Thursday, December 23, 2021

Orthodox Church in Abkhazia Not Happy with Moscow’s Go Slow Approach

Paul Goble

            Staunton, Nov. 3 – Since 2008, the Moscow Patriarchate has pursued a two-track approach in its dealings with the Orthodox church in the breakaway Abkhaz republic, simultaneously refusing to challenge that republic’s status as part of the canonical territory of Georgia but sending in ever more of its own priests as a kind of hybrid advance.

            (On that policy, which Moscow Patriarch Kirill has extended to South Ossetia as well, see windowoneurasia2.blogspot.com/2015/07/moscow-patriarchate-extends-abkhaz.html).
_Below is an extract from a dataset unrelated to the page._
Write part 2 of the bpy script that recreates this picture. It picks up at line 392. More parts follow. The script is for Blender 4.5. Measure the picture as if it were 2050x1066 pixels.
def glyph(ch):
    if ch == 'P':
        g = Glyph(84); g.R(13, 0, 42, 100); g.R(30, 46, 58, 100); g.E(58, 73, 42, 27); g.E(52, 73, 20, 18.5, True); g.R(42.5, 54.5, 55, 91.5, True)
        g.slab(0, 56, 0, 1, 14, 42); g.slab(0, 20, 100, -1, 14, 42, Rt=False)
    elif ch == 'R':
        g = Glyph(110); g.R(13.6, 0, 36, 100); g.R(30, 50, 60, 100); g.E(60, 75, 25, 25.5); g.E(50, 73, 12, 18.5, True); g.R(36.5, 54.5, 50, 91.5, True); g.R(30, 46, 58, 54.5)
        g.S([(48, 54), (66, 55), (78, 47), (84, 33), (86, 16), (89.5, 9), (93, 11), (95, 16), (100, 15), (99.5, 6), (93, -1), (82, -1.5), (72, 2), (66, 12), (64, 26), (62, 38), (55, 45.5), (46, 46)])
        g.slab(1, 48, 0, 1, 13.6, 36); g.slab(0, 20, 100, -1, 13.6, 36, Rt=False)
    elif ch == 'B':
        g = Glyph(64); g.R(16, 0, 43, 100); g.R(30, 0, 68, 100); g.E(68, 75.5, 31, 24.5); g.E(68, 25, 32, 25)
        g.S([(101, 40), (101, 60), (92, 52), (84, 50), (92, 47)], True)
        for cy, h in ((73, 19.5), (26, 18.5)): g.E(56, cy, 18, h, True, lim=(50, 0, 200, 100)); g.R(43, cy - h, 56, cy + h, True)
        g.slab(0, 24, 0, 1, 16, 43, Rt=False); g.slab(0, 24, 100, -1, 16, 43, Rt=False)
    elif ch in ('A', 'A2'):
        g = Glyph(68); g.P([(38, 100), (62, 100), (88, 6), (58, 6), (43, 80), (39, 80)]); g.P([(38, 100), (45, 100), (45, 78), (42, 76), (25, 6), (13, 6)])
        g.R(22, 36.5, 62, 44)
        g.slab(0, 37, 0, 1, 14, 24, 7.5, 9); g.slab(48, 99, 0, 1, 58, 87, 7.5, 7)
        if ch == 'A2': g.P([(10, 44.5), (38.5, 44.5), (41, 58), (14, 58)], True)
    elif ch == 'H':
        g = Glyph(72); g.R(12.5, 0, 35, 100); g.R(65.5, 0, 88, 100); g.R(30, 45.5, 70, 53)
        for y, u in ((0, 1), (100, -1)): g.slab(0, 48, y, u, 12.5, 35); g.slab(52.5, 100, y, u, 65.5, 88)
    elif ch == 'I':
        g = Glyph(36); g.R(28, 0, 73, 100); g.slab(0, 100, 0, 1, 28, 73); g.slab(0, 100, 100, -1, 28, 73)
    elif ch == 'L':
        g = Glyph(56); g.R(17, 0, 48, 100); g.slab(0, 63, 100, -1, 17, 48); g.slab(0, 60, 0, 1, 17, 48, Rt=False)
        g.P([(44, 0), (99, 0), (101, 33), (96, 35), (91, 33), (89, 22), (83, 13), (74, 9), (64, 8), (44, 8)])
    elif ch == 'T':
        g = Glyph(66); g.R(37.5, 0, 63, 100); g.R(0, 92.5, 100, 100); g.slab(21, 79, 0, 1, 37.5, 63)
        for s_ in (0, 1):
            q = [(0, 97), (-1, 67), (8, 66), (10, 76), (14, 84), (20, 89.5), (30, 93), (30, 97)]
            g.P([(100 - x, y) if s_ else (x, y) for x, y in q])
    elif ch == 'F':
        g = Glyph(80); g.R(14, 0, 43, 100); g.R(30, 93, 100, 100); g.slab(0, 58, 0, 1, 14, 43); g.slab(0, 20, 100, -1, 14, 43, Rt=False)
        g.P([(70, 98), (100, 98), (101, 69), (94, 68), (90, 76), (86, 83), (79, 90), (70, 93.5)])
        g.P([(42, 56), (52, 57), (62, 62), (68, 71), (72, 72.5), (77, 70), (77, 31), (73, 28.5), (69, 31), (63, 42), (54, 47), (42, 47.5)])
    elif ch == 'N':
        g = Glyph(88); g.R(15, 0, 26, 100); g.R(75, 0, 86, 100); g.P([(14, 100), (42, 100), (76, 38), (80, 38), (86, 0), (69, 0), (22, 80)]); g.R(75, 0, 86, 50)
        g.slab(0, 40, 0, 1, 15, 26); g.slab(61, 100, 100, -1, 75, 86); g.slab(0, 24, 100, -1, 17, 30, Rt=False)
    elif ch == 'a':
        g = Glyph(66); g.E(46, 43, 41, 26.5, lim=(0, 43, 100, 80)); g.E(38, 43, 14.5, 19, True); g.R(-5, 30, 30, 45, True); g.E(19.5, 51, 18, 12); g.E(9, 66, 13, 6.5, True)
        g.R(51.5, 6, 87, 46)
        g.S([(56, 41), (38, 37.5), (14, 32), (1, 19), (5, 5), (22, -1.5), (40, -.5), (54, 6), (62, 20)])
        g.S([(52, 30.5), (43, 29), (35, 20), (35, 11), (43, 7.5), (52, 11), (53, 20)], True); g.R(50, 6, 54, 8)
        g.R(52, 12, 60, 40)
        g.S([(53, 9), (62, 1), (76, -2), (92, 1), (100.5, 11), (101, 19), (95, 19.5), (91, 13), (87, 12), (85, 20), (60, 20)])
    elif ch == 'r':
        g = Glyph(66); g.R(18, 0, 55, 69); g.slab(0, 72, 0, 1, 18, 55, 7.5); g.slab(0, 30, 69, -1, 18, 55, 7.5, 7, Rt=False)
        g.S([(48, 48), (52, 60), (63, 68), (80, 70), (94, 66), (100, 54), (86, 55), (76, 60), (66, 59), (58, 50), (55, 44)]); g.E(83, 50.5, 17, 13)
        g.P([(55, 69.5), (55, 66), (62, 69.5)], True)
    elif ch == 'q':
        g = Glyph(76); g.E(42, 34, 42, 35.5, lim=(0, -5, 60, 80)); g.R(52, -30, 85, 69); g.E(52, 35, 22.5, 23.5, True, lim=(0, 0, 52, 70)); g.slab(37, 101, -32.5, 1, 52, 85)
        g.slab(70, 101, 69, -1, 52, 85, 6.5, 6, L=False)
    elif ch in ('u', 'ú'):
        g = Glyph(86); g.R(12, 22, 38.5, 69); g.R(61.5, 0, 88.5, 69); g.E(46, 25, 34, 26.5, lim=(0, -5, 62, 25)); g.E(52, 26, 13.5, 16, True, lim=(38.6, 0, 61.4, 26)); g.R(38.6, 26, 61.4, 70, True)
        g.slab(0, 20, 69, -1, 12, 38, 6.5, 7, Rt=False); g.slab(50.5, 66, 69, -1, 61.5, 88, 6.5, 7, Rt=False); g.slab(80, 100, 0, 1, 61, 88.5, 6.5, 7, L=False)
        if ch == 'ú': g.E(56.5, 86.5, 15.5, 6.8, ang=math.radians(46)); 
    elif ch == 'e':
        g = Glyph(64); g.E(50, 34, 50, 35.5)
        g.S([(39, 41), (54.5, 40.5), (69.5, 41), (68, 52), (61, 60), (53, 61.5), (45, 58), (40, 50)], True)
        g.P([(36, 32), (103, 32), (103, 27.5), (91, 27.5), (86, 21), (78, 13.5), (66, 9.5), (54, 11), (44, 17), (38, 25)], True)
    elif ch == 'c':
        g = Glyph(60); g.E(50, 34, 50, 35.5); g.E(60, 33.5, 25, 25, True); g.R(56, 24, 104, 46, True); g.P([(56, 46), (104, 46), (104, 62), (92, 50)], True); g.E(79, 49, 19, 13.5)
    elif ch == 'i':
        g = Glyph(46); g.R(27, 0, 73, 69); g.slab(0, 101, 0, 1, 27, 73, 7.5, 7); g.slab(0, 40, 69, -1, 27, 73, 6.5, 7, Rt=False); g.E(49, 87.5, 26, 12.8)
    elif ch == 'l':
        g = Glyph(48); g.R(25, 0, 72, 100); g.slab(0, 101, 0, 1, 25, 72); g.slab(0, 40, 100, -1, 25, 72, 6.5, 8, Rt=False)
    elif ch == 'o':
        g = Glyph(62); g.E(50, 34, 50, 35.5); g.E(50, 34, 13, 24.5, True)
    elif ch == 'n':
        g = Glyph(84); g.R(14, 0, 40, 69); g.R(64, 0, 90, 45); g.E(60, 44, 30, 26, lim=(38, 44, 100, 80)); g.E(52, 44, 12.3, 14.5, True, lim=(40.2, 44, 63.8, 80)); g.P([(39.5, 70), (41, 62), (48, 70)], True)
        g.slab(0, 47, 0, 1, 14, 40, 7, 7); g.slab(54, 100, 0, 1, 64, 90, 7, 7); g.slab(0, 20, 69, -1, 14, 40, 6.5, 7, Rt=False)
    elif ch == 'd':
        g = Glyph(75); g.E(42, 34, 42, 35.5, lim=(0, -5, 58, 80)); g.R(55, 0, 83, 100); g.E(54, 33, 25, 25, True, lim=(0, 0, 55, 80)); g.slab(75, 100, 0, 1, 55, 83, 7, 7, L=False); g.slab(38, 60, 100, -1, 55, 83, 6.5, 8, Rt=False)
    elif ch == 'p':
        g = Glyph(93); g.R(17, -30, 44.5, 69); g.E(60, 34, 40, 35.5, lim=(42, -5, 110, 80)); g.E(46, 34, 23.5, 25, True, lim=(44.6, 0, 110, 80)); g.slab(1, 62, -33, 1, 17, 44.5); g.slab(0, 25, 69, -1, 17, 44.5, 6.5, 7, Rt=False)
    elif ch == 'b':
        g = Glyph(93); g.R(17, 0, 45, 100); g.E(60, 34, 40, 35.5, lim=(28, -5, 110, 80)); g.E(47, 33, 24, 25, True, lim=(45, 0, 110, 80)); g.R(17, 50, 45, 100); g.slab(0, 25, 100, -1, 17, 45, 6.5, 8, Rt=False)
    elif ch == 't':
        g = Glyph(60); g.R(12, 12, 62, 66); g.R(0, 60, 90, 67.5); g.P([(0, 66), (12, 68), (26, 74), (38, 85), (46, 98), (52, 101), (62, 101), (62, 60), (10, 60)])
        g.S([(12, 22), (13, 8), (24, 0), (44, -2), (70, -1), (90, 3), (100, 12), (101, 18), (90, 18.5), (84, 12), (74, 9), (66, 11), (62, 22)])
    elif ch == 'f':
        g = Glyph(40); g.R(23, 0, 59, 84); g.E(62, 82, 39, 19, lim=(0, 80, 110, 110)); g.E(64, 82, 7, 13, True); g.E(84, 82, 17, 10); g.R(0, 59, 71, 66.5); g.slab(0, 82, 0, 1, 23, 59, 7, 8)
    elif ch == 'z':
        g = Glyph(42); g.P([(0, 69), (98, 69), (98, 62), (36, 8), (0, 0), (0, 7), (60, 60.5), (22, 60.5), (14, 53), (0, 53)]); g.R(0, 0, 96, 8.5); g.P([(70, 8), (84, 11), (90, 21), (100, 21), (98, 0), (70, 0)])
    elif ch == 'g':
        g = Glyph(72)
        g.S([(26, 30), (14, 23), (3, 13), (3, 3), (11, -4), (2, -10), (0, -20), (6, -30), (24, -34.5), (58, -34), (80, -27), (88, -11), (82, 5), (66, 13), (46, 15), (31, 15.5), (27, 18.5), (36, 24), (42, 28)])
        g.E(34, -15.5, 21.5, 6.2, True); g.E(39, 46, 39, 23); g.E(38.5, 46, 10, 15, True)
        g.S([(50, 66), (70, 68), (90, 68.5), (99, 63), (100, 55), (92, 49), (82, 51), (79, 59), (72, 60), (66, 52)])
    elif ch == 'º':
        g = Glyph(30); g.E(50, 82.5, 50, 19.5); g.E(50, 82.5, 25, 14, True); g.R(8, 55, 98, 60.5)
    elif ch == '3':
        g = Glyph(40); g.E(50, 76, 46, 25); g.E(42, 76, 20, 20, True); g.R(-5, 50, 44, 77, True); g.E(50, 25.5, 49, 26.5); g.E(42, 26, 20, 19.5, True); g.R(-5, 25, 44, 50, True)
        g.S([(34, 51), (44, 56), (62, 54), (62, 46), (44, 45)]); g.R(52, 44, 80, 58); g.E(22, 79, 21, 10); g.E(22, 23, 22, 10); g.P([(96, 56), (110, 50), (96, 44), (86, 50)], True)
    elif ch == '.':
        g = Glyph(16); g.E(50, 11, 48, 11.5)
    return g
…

            While Georgia is pleased by Russian recognition of these areas as part of its canonical territory although angry about Moscow’s dispatch of priests there, many among the Orthodox hierarchy in Abkhazia want Russia to go further. And their demands in that regard are now putting Moscow in a difficult position

            Father Vissarion Aplia, head of the self-proclaimed Abkhaz Orthodox Church, has declared in a new message that the issue of the status of his church must be decided upon by Moscow and not by Tbilisi, given that the AOC “is not part of the Georgian Orthodox Church” (ng.ru/ng_religii/2021-11-02/10_518_status.html).

            He says that his church is “the heir of the Abkhaz catholicate” and seeks the restoration of that status as an autocephalous denomination. Russia must play the key role in this since “the mission of restoring Orthodox Christianity in the Caucasus belongs [exclusively] to the Moscow Patriarchate.”
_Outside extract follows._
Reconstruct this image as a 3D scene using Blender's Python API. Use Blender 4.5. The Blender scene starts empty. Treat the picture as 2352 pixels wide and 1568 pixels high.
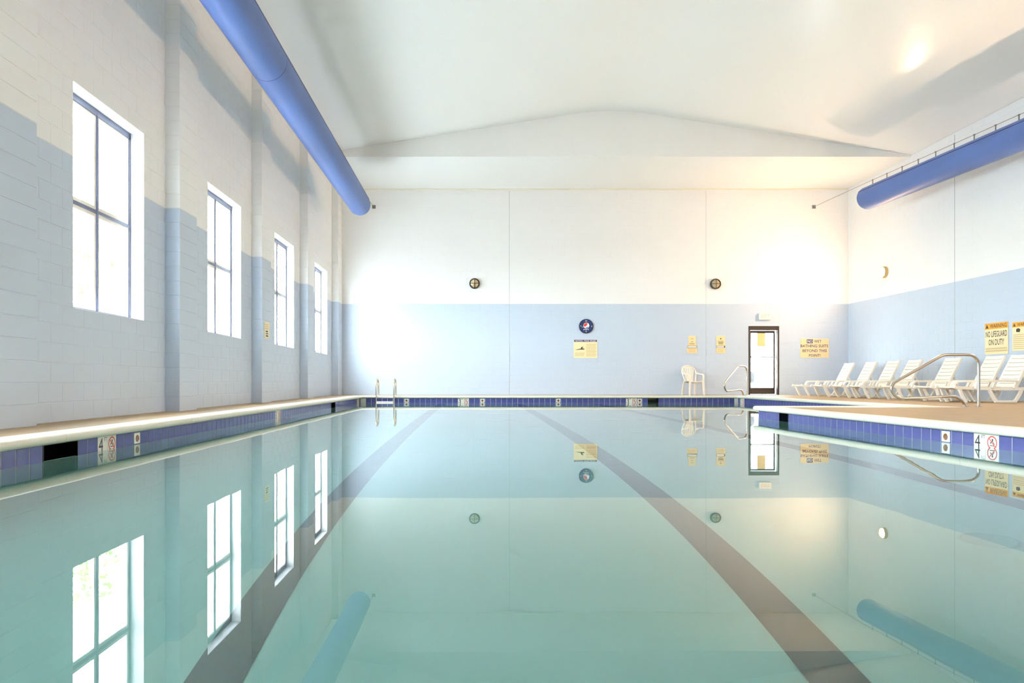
import bpy, math, random
from mathutils import Vector, Matrix
random.seed(7)
R = math.radians
S = bpy.context.scene
COL = S.collection

# ------------------------------------------------------------------ camera
# world: X right, Y into the room, Z up, pool deck at z = 0
cam_d = bpy.data.cameras.new('camera'); cam = bpy.data.objects.new('camera', cam_d); COL.objects.link(cam)
cam.location = (0, 0, 0.418); cam.rotation_euler = (R(90), 0, 0)
cam_d.sensor_width = 36; cam_d.lens = 36 * 1620 / 2352
cam_d.shift_x = (1176 - 1088) / 2352; cam_d.shift_y = (876 - 784) / 2352
cam_d.clip_start = 0.05
S.camera = cam
# ------------------------------------------------------------------ light
WORLD_STRENGTH = 33.0
LAMP_STRENGTH = 880.0
w = bpy.data.worlds.new('sky'); S.world = w; w.use_nodes = True
bg = w.node_tree.nodes['Background']; bg.inputs[0].default_value = (0.82, 0.945, 1.0, 1); bg.inputs[1].default_value = WORLD_STRENGTH
S.view_settings.view_transform = 'Standard'; S.view_settings.look = 'None'
S.view_settings.exposure = 0.85; S.view_settings.gamma = 1.0; S.view_settings.use_curve_mapping = False
S.cycles.max_bounces = 9; S.cycles.diffuse_bounces = 7; S.cycles.glossy_bounces = 4; S.cycles.transmission_bounces = 6; S.cycles.use_light_tree = False
S.cycles.sample_clamp_indirect = 12.0

# ------------------------------------------------------------------ dimensions
XL, XR, YF, YB = -4.32, 11.72, 22.07, -3.6        # wall planes
PIL = 0.203                                        # pilaster projection
CH = 0.2032; BW = 0.4064                           # block course, block width
ZP = 14 * CH                                       # top of the blue paint
ZE = 6.46                                          # eaves
ZR = 7.75; XC = 3.7                                # ridge
YG = 18.9                                          # gable face
ZW = -0.186                                        # water level
PXL, PXR, PXA = -3.26, 4.706, 7.63                 # pool left, right, alcove right
PY0, PYC, PYF = 0.6, 11.65, 20.35                  # pool near end, alcove start, far end
TP = 0.1564; TT = -0.061                           # tile pitch, tile top
WIN_C = [8.42 - 7.7, 8.42 - 3.85, 8.42, 12.27, 16.12, 19.97]
WIN_HW, WIN_Z0, WIN_Z1 = 0.815, 6 * CH, 18 * CH
PIL_Y = [2.2, 6.04, 9.88, 13.72, 17.52, 21.45]

def portal(loc, rot, sx, sy):
    l = bpy.data.lights.new('window_portal', 'AREA'); l.shape = 'RECTANGLE'; l.size = sx; l.size_y = sy
    l.cycles.is_portal = True
    o = bpy.data.objects.new('window_portal', l); COL.objects.link(o); o.location = loc; o.rotation_euler = rot
for c in WIN_C:
    portal((XL - 0.30, c, (WIN_Z0 + WIN_Z1) / 2), (0, R(-90), 0), WIN_Z1 - WIN_Z0, WIN_HW * 2)
portal((9.08, YF + 0.30, 1.08), (R(-90), 0, 0), 0.95, 2.15)

# ------------------------------------------------------------------ materials
def srgb(r, g, b):
    f = lambda c: (c / 12.92 if c <= 0.04045 else ((c + 0.055) / 1.055) ** 2.4)
    return (f(r / 255), f(g / 255), f(b / 255), 1)
def mat(name, col, rough=0.5, metal=0.0, spec=0.5, noise=0.0, nscale=8.0, bump=0.0, bscale=60.0, coat=0.0, emit=None, estr=0.0):
    m = bpy.data.materials.new(name); m.use_nodes = True
    nt = m.node_tree; p = nt.nodes['Principled BSDF']
    p.inputs['Base Color'].default_value = col; p.inputs['Roughness'].default_value = rough
    p.inputs['Metallic'].default_value = metal; p.inputs['Specular IOR Level'].default_value = spec
    p.inputs['Coat Weight'].default_value = coat; p.inputs['Coat Roughness'].default_value = 0.12
    if emit:
        p.inputs['Emission Color'].default_value = emit; p.inputs['Emission Strength'].default_value = estr
    if noise or bump:
        tc = nt.nodes.new('ShaderNodeTexCoord')
    if noise:
        n = nt.nodes.new('ShaderNodeTexNoise'); n.inputs['Scale'].default_value = nscale; n.inputs['Detail'].default_value = 5
        nt.links.new(tc.outputs['Object'], n.inputs['Vector'])
        mx = nt.nodes.new('ShaderNodeMix'); mx.data_type = 'RGBA'
        mx.inputs[6].default_value = tuple(c * (1 - noise) for c in col[:3]) + (1,)
        mx.inputs[7].default_value = tuple(min(1, c * (1 + noise)) for c in col[:3]) + (1,)
        nt.links.new(n.outputs['Fac'], mx.inputs[0]); nt.links.new(mx.outputs[2], p.inputs['Base Color'])
    if bump:
        n2 = nt.nodes.new('ShaderNodeTexNoise'); n2.inputs['Scale'].default_value = bscale
        nt.links.new(tc.outputs['Object'], n2.inputs['Vector'])
        b = nt.nodes.new('ShaderNodeBump'); b.inputs['Strength'].default_value = bump; b.inputs['Distance'].default_value = 0.01
        nt.links.new(n2.outputs['Fac'], b.inputs['Height']); nt.links.new(b.outputs['Normal'], p.inputs['Normal'])
    return m
M = {}
M['white'] = mat('white_block_paint', srgb(243, 242, 242), 0.42, spec=0.16)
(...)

            The Georgian church has rejected this appeal but called for talks, something the Abkhazian churchman has rejected because he says the Georgians can’t be trusted. But Aplia’s words create a problem for Moscow. It doesn’t want to challenge existing canonical territories or be involved in offering autocephaly to all and sundry.

            Were the Moscow Patriarchate to do what Abkhazia wants, that would set a precedent that could put additional pressure on the Russian side to recognize the autocephaly of Ukraine and potentially that of Orthodox churches elsewhere in the former Soviet space, a step neither Kirill nor the Kremlin has any intention of taking.

            But there is an additional dimension to this problem. Moscow insists that the Ecumenical Patriarch does not have the right to make a unilateral grant of autocephaly to any Orthodox church. In the view of the ROC MP, such a decision must be made by the historical Orthodox churches.

            Indeed, Moscow’s opposition to Constantinople’s actions regarding Ukraine has been so strong that Patriarch Kirill has denounced the Ecumenical Patriarch as a splitter and broken relations with him. The Abkhaz churchman clearly thinks he has a chance to fish in these troubled waters,

            Nothing may come of this issue immediately. After all, Moscow, Tbilisi and Constantinople have lived with Aplia’s activism for some time. But its resurfacing now is a timely reminder that resolving church issues generally and in Georgia in particular is no easy matter and will have an impact on the solution of broader political ones as well.